> Data segment:
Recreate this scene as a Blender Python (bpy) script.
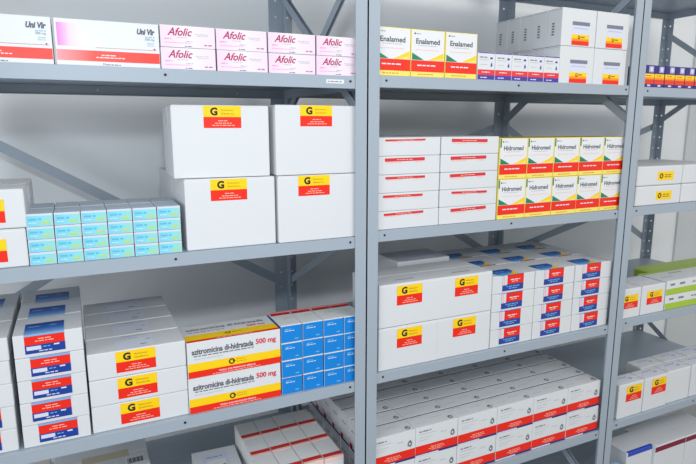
import bpy, bmesh, math, random
from mathutils import Vector, Matrix

random.seed(7)
for o in list(bpy.data.objects):
    bpy.data.objects.remove(o, do_unlink=True)
scn = bpy.context.scene
COL = scn.collection


def lin(c):
    return tuple(((v / 255.0) / 12.92 if v / 255.0 <= 0.04045 else ((v / 255.0 + 0.055) / 1.055) ** 2.4) for v in c) + (1.0,)


# ------------------------------------------------------------------ camera
cam_d = bpy.data.cameras.new('camera')
cam = bpy.data.objects.new('camera', cam_d)
COL.objects.link(cam)
cam_d.sensor_width = 36.0
cam_d.lens = 571.04 / 696.0 * 36.0
cam_d.clip_start = 0.05
PITCH, YAW = 0.18529, 0.44419
fw = Vector((math.sin(YAW) * math.cos(PITCH), math.cos(YAW) * math.cos(PITCH), -math.sin(PITCH)))
cam.location = (-0.6422, -1.2498, 1.5821)
cam.rotation_euler = fw.to_track_quat('-Z', 'Y').to_euler()
scn.camera = cam

# ------------------------------------------------------------------ light
world = bpy.data.worlds.new('room_ambience')
scn.world = world
world.use_nodes = True
wb = world.node_tree.nodes['Background']
wb.inputs[0].default_value = (0.97, 1.0, 1.0, 1.0)
wb.inputs[1].default_value = 0.74


def area(name, loc, aim, size, energy, color, shape='DISK'):
    d = bpy.data.lights.new(name, 'AREA')
    d.shape = shape
    d.size = size
    if shape == 'RECTANGLE':
        d.size_y = size * 0.5
    d.energy = energy
    d.color = color
    o = bpy.data.objects.new(name, d)
    COL.objects.link(o)
    o.location = loc
    o.rotation_euler = (Vector(aim) - Vector(loc)).to_track_quat('-Z', 'Y').to_euler()
    return o


area('camera_flash', (-0.62, -1.20, 1.86), (0.10, 0.2, 1.30), 0.07, 6.6, (0.82, 0.91, 1.0))
area('ceiling_lamp', (1.2, -2.0, 2.75), (0.8, 0.3, 1.0), 1.8, 24.0, (1.0, 0.97, 0.93), 'RECTANGLE')

area('window_daylight', (-3.0, -1.6, 1.7), (0.4, 0.3, 1.2), 1.3, 26.0, (0.90, 0.95, 1.0))  # unseen fill from the left, added to brighten left-facing carton sides
scn.view_settings.view_transform = 'Standard'
scn.view_settings.look = 'None'
scn.view_settings.gamma = 1.0
scn.view_settings.use_curve_mapping = False
scn.view_settings.exposure = 0.0

# ------------------------------------------------------------------ materials
MATS = {}


def mat(name, rgb, rough=0.55, spec=0.35, metal=0.0, bump=0.0, bscale=200.0, var=0.0):
    if name in MATS:
        return MATS[name]
    m = bpy.data.materials.new(name)
    m.use_nodes = True
    nt = m.node_tree
    b = nt.nodes['Principled BSDF']
    b.inputs['Base Color'].default_value = lin(rgb)
    b.inputs['Roughness'].default_value = rough
    b.inputs['Specular IOR Level'].default_value = spec
    b.inputs['Metallic'].default_value = metal
    if bump or var:
        tc = nt.nodes.new('ShaderNodeTexCoord')
        nz = nt.nodes.new('ShaderNodeTexNoise')
        nz.inputs['Scale'].default_value = bscale
        nz.inputs['Detail'].default_value = 3.0
        nt.links.new(tc.outputs['Object'], nz.inputs['Vector'])
        if bump:
            bp = nt.nodes.new('ShaderNodeBump')
            bp.inputs['Strength'].default_value = bump
            bp.inputs['Distance'].default_value = 0.001
            nt.links.new(nz.outputs['Fac'], bp.inputs['Height'])
            nt.links.new(bp.outputs['Normal'], b.inputs['Normal'])
        if var:
            n2 = nt.nodes.new('ShaderNodeTexNoise')
            n2.inputs['Scale'].default_value = 3.0
            nt.links.new(tc.outputs['Object'], n2.inputs['Vector'])
            r = nt.nodes.new('ShaderNodeValToRGB')
            c = lin(rgb)
            r.color_ramp.elements[0].color = tuple(v * (1 - var) for v in c[:3]) + (1,)
            r.color_ramp.elements[1].color = tuple(min(1, v * (1 + var)) for v in c[:3]) + (1,)
            nt.links.new(n2.outputs['Fac'], r.inputs['Fac'])
            nt.links.new(r.outputs['Color'], b.inputs['Base Color'])
    MATS[name] = m
    return m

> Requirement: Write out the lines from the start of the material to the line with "wb.inputs[1].default_value = 0.74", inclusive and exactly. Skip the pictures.

> Completed task:
Recreate this scene as a Blender Python (bpy) script.
import bpy, bmesh, math, random
from mathutils import Vector, Matrix

random.seed(7)
for o in list(bpy.data.objects):
    bpy.data.objects.remove(o, do_unlink=True)
scn = bpy.context.scene
COL = scn.collection


def lin(c):
    return tuple(((v / 255.0) / 12.92 if v / 255.0 <= 0.04045 else ((v / 255.0 + 0.055) / 1.055) ** 2.4) for v in c) + (1.0,)


# ------------------------------------------------------------------ camera
cam_d = bpy.data.cameras.new('camera')
cam = bpy.data.objects.new('camera', cam_d)
COL.objects.link(cam)
cam_d.sensor_width = 36.0
cam_d.lens = 571.04 / 696.0 * 36.0
cam_d.clip_start = 0.05
PITCH, YAW = 0.18529, 0.44419
fw = Vector((math.sin(YAW) * math.cos(PITCH), math.cos(YAW) * math.cos(PITCH), -math.sin(PITCH)))
cam.location = (-0.6422, -1.2498, 1.5821)
cam.rotation_euler = fw.to_track_quat('-Z', 'Y').to_euler()
scn.camera = cam

# ------------------------------------------------------------------ light
world = bpy.data.worlds.new('room_ambience')
scn.world = world
world.use_nodes = True
wb = world.node_tree.nodes['Background']
wb.inputs[0].default_value = (0.97, 1.0, 1.0, 1.0)
wb.inputs[1].default_value = 0.74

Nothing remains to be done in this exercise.